A question of ethics: foraged shells?



I think anyone who has spent any part of their childhood at the beach will identify with this: collecting sea shells, possibly making some kind of artwork or dubious jewellery out of it. Indeed I have a few choice shells I've beach-combed over the years now dotted around the house as little ornaments. The bigger finds even got used as musical conchs. Hmm.

But is this vegan?

Sure, these collected shells came from shellfish that were not raised to be eaten and were not intentionally killed by humans either. The shellfish long gone, their shell rests on the beach on top of the sand which, come to think about it, is an animal by-product too. I'd never considered that before: is the use of sand vegan? We (my partner and I) keep a bucket of sand for dousing any fires for which water would not be suitable, but perhaps I should think about this differently: is it just a bucket of finely ground carcasses? I don't see vegans boycotting the beach any time soon, in protest of animal exploitation, simply by use of the sand...

Better still - I mean better to get one's philosophical mind working - I was out one day foraging for sea vegetables, for eating this time, and I saw plenty of shells that I could have quite easily taken with me and boiled in with the soup. Just the empty shells. What about that? Strictly speaking that would indeed be the consumption of an animal product but I think it might depend more on the individual; whether the mere concept is ethically intolerable... because no human raised or killed it, and that is perhaps the key. It lived out its life and, whether or not we polluted the seas thereby cutting that life short, that bears little ethical issue on the use of the shell once it has gone (in relation to the other) - we haven't polluted the seas so that we could precisely do that; there's no link. Maybe this is a tad hypocritical to say, but some have likened using shells to using wild roadkill and I disagree. Roadkill, for one, involves the butchery and mutilation of the carcass, and the link between death and human involvement is a little more defined.

Am I making these quandaries up? Is it really black and white? I've seen arguments against using foraged shells as follows: other animals use abandoned shells for protection and shelter. Yes, but the same argument can even be said for the plants we eat, and many other things humans make use of that are indeed considered vegan. And those vegans who take that issue might well be filling up their car's petroleum tank at the same time too. Vegan?

I think the issue is that the semantic definition of veganism isn't precise enough about matters of sand, petroleum, foraged shell (and feathers) and we don't seem to have any decent semanticists on the case either. As veganism expands, becomes more in dialogue with modern life than it was before, the concept should be evolving and defining itself better - but it hasn't for quite some time.
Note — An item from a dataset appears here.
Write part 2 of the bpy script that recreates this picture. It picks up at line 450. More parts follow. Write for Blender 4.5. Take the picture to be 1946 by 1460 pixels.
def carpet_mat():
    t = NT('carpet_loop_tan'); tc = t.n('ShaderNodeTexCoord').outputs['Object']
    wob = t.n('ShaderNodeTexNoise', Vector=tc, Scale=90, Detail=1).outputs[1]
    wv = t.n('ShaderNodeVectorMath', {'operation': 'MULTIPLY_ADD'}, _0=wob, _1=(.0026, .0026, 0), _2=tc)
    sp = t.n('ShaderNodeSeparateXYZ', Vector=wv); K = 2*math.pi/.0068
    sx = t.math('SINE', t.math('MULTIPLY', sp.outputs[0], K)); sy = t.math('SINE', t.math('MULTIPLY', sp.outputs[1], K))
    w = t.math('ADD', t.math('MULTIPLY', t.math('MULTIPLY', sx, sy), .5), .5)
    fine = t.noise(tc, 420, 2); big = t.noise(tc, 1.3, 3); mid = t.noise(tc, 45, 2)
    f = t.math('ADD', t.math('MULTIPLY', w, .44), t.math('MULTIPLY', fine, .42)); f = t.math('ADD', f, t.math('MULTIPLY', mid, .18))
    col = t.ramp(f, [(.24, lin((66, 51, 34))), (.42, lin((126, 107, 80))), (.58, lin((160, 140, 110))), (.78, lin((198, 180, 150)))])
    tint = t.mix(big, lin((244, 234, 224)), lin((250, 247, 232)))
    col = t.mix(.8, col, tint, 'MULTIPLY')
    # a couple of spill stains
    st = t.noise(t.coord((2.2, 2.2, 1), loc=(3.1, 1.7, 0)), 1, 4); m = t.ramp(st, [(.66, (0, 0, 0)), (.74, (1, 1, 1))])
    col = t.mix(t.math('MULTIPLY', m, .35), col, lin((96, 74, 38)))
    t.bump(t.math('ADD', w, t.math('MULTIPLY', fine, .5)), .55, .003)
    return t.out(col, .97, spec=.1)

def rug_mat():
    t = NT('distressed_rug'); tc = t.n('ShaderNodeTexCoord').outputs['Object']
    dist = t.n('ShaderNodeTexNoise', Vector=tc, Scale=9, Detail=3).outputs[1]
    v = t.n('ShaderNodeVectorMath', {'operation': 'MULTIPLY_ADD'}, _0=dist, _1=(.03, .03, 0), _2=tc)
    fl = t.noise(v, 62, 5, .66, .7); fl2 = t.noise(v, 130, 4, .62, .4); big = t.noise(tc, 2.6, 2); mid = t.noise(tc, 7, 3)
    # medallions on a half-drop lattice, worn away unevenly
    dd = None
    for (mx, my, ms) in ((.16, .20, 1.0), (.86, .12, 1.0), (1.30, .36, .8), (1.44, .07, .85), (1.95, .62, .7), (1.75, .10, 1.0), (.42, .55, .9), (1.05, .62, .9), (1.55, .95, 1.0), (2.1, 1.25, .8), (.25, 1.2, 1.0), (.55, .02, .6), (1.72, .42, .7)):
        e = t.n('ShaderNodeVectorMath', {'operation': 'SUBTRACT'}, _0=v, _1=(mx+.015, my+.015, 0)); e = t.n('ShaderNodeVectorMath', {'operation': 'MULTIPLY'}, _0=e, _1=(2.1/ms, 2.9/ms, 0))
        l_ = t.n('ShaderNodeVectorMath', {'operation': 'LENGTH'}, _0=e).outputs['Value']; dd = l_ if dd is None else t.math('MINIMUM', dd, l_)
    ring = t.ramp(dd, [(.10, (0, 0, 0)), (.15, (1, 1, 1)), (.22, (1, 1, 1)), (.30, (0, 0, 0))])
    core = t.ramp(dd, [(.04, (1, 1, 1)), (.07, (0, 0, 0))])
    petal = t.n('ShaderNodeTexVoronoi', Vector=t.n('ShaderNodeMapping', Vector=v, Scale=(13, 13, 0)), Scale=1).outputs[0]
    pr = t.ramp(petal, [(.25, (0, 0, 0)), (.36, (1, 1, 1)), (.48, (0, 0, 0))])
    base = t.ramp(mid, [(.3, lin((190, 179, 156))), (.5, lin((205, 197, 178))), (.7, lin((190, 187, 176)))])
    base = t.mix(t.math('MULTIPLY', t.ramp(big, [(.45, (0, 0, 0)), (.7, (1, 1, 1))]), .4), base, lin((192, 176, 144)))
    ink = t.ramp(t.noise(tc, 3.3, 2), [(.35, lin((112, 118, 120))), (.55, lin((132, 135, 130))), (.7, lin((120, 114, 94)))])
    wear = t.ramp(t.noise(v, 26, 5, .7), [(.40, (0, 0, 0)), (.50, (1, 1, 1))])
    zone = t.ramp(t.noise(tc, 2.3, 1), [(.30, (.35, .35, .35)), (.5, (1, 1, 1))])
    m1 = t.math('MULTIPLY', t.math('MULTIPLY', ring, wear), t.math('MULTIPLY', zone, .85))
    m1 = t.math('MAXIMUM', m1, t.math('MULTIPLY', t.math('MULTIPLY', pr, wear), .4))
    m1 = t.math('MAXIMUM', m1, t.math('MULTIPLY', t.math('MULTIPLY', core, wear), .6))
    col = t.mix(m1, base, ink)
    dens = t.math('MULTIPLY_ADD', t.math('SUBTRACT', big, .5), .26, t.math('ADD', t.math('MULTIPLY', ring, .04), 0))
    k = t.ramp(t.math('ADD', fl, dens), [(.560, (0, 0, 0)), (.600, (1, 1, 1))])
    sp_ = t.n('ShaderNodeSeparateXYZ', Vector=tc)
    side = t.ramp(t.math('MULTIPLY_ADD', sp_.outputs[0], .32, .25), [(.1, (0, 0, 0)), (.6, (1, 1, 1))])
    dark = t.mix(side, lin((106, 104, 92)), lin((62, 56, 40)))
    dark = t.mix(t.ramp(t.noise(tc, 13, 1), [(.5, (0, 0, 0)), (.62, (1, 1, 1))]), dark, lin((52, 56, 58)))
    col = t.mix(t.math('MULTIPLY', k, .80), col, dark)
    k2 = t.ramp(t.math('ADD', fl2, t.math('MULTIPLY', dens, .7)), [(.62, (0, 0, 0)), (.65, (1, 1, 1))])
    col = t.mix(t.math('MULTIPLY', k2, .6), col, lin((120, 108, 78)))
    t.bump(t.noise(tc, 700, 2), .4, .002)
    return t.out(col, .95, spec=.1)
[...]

Well, not that I know of - Peter Singer has backed off somewhat after opposition to what some perceived as 'loopholes' in his publications. I recommend his earlier, not later, editions which are more ethically and philosophically engaging - his books have gradually become more acculturated in my opinion. Hmm, OK, I've got a few names popping to mind now but none having the impact Singer did.

It needs to be thought through, not blindly rejected by vegan totalists who say 'don't pick up that feather; it's an animal product'. I'm an ethical vegan: I don't simply live this way because I looked at the list of 'vegan approved' products - I've given personal thought to it every step of the way... and here, the way is not clear.

So I ask you, where do you draw your line and why?